キャストは一新されているものの、メインとなるキャラクターは変わらず、大人になったバンクス家の弟マイケルを主軸に話は進んでいきます。
『メリー・ポピンズ』から20年後の、大恐慌を迎え暗く厳しい時代のロンドンを舞台にした『メリー・ポピンズ リターンズ』。
メリー・ポピンズを演じるのは『クワイエット・プレイス』(2018)が記憶に新しいハリウッドきっての実力派女優、エミリー・ブラント。
20年前と変わらぬ美しさの彼女が、代変わりしたバンクス家に教育係として舞い降り、不思議な魔法で人々を幸せへと導きます。
大人になったマイケル・バンクスはイギリスを代表する中堅俳優、ベン・ウィショーが演じます。
マイケルはかつて父や祖父が働いていたフィデリティ銀行で臨時の仕事に就き、3人の子どもたちと共に、桜通り17番地に暮らしていますが、ロンドンは大暴落の只中で金銭的な余裕はなく、妻を亡くしたばかり。
メリーの魔法は彼を再び救う事が出来るんでしょうか。
マイケルの姉ジェーン・バンクスに扮するのは、イサム・ノグチの母親を描いた日本映画『レオニー』(2010)に主演したエミリー・モーティマー。

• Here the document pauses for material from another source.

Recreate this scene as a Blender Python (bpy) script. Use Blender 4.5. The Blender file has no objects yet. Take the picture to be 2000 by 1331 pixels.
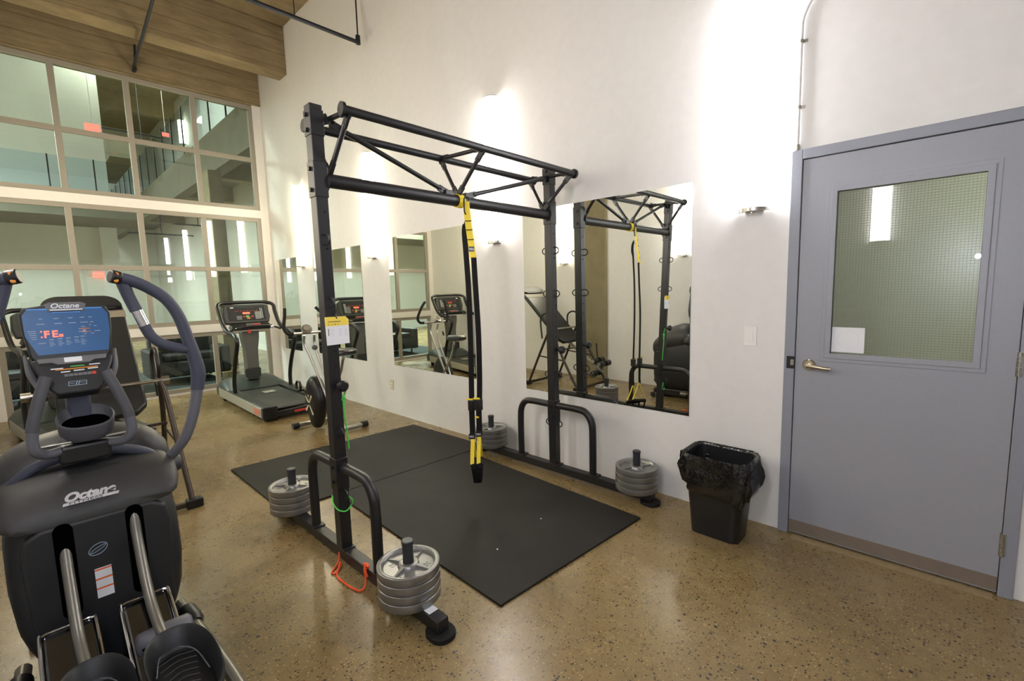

姉らしく、弟マイケルと彼の子どもたちを気にかけています。
バートは残念ながら登場しませんが、バートを演じていたディック・ヴァン・ダイクは、カメオ出演します。
まとめ
人生に息苦しさを感じるとき、風に乗ってメリー・ポピンズが現れて欲しいと願ってしまいます。
それが叶わないなら「スーパーカリフラジリスティックエクスピアリドーシャス」と口ずさむだけで、人生は少しだけ明るくなるかもしれません。
実はバート役のディック・ヴァン・ダイクは『メリー・ポピンズ』でバートの他に、悪役である銀行の頭取ミスター・ドース・シニアも演じていました。
御年93歳のディック・ヴァン・ダイクですが、『メリー・ポピンズ リターンズ』ではドース・シニアの息子ドース・ジュニアとしてカメオ出演するとのことで、一層楽しみが増しますね。
続編『メリー・ポピンズ リターンズ』公開をきっかけに、名作映画『メリー・ポピンズ』の魔法の世界に飛び込んでみてはいかがでしょうか。